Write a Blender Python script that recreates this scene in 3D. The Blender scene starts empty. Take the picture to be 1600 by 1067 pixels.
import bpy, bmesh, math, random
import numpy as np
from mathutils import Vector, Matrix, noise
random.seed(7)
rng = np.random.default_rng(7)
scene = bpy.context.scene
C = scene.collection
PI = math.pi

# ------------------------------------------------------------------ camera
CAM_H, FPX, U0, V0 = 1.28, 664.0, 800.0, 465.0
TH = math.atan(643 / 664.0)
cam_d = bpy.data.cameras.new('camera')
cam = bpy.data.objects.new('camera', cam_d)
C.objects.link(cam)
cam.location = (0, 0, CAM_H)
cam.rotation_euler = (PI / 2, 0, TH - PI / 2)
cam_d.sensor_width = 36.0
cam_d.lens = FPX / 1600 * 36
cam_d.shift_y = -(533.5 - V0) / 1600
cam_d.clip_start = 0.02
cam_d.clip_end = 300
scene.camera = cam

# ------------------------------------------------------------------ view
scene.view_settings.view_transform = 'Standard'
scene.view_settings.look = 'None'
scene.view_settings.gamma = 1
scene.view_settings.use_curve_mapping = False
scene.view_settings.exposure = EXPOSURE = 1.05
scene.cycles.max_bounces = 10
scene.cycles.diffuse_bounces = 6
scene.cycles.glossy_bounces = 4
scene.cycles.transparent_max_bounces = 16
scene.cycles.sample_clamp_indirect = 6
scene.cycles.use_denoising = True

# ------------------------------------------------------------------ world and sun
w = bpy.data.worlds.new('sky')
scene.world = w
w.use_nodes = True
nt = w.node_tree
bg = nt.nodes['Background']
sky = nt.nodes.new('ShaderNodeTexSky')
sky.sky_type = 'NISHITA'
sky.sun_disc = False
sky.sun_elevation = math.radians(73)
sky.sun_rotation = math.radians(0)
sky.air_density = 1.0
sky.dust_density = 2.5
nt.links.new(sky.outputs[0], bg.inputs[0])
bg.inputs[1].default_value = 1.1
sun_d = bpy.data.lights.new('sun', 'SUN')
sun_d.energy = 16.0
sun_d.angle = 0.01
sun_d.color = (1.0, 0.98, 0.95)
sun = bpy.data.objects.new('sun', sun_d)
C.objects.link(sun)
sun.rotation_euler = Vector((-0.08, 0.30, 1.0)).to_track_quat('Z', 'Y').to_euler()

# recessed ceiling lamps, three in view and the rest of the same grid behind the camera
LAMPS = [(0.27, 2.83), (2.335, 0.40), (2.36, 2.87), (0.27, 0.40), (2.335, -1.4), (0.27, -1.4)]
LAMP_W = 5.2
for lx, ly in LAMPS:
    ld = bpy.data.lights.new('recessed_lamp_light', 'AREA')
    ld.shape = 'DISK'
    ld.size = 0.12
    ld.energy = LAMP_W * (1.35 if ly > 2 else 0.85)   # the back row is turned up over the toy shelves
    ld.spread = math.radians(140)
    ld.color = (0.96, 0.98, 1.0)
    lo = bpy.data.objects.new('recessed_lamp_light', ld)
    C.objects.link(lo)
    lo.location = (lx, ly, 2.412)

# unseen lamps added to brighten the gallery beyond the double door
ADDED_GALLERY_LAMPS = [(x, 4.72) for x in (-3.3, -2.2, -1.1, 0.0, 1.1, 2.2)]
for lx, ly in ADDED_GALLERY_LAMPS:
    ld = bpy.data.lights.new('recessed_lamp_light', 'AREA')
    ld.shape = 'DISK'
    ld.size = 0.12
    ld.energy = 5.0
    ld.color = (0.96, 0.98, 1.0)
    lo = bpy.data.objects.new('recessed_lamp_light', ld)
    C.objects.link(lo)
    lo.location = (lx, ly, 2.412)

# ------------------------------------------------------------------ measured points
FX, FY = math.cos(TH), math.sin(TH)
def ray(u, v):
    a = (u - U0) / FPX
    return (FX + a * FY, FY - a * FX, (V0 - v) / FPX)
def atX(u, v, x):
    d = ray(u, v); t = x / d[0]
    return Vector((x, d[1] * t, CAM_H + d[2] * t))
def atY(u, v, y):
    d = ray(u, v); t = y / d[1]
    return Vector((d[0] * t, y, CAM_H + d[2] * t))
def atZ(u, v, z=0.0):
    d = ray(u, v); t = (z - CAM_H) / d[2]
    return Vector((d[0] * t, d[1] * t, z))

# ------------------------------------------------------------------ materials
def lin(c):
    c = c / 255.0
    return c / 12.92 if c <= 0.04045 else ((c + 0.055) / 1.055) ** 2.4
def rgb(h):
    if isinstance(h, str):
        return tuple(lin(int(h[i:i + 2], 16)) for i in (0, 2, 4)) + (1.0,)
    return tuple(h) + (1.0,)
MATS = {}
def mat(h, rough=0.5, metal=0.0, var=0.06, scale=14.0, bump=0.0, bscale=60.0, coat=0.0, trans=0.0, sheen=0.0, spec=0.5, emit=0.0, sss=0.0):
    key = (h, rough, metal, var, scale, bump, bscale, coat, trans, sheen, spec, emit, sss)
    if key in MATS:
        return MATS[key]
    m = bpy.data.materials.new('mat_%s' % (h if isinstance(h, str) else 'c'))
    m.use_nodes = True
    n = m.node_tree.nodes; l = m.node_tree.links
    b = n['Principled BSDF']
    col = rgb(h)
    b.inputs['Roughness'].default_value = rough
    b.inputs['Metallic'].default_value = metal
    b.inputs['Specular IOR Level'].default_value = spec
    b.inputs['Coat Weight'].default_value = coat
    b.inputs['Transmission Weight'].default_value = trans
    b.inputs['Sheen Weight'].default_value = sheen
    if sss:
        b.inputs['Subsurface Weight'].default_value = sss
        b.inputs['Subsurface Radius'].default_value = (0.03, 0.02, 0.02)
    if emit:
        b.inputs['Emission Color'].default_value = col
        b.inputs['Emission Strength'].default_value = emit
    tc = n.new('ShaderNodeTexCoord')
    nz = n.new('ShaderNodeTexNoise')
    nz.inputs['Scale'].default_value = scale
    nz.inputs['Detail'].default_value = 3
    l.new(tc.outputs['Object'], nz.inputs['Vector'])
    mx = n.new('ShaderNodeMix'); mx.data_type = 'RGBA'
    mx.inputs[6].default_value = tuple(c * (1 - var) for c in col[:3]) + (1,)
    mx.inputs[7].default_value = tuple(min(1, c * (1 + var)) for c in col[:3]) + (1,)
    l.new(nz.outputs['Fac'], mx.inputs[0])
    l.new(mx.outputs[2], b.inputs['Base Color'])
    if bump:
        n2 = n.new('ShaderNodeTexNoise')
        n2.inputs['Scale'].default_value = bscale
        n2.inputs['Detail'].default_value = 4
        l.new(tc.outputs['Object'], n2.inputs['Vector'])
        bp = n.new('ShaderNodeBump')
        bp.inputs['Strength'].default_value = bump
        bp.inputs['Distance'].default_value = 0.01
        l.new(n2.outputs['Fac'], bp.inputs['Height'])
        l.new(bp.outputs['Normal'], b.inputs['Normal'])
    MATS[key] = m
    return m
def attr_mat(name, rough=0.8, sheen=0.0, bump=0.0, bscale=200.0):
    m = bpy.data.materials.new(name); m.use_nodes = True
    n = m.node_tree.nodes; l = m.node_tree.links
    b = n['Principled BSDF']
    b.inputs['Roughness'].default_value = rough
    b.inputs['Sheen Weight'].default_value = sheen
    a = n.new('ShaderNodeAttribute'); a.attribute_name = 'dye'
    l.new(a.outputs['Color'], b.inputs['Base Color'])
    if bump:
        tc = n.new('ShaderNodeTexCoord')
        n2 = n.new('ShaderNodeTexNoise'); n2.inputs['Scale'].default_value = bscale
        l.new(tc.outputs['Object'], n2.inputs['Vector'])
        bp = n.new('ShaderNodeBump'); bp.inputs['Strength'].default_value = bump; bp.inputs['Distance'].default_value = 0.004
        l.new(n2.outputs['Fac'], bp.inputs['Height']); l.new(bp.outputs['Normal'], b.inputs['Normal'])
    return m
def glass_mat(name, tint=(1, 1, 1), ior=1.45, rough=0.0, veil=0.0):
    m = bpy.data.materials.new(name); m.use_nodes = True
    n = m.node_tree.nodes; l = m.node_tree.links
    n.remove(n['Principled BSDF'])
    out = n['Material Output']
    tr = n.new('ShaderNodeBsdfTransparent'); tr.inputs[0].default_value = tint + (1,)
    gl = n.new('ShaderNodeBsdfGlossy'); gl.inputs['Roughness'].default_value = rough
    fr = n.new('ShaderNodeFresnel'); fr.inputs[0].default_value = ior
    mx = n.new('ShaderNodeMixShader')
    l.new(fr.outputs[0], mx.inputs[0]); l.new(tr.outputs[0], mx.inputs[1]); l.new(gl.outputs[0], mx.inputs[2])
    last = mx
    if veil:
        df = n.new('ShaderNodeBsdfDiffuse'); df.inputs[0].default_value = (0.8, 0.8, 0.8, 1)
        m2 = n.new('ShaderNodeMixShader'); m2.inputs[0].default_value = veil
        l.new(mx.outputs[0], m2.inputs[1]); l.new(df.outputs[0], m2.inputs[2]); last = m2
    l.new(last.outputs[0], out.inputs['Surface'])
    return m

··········

## [What needs to be done]
Write out a verbatim copy of the data, beginning with its first line and ending with the line that contains "0.30, 1.0)).to_track_quat('Z', 'Y').to_euler()".

## [Response to this exercise]
Write a Blender Python script that recreates this scene in 3D. The Blender scene starts empty. Take the picture to be 1600 by 1067 pixels.
import bpy, bmesh, math, random
import numpy as np
from mathutils import Vector, Matrix, noise
random.seed(7)
rng = np.random.default_rng(7)
scene = bpy.context.scene
C = scene.collection
PI = math.pi

# ------------------------------------------------------------------ camera
CAM_H, FPX, U0, V0 = 1.28, 664.0, 800.0, 465.0
TH = math.atan(643 / 664.0)
cam_d = bpy.data.cameras.new('camera')
cam = bpy.data.objects.new('camera', cam_d)
C.objects.link(cam)
cam.location = (0, 0, CAM_H)
cam.rotation_euler = (PI / 2, 0, TH - PI / 2)
cam_d.sensor_width = 36.0
cam_d.lens = FPX / 1600 * 36
cam_d.shift_y = -(533.5 - V0) / 1600
cam_d.clip_start = 0.02
cam_d.clip_end = 300
scene.camera = cam

# ------------------------------------------------------------------ view
scene.view_settings.view_transform = 'Standard'
scene.view_settings.look = 'None'
scene.view_settings.gamma = 1
scene.view_settings.use_curve_mapping = False
scene.view_settings.exposure = EXPOSURE = 1.05
scene.cycles.max_bounces = 10
scene.cycles.diffuse_bounces = 6
scene.cycles.glossy_bounces = 4
scene.cycles.transparent_max_bounces = 16
scene.cycles.sample_clamp_indirect = 6
scene.cycles.use_denoising = True

# ------------------------------------------------------------------ world and sun
w = bpy.data.worlds.new('sky')
scene.world = w
w.use_nodes = True
nt = w.node_tree
bg = nt.nodes['Background']
sky = nt.nodes.new('ShaderNodeTexSky')
sky.sky_type = 'NISHITA'
sky.sun_disc = False
sky.sun_elevation = math.radians(73)
sky.sun_rotation = math.radians(0)
sky.air_density = 1.0
sky.dust_density = 2.5
nt.links.new(sky.outputs[0], bg.inputs[0])
bg.inputs[1].default_value = 1.1
sun_d = bpy.data.lights.new('sun', 'SUN')
sun_d.energy = 16.0
sun_d.angle = 0.01
sun_d.color = (1.0, 0.98, 0.95)
sun = bpy.data.objects.new('sun', sun_d)
C.objects.link(sun)
sun.rotation_euler = Vector((-0.08, 0.30, 1.0)).to_track_quat('Z', 'Y').to_euler()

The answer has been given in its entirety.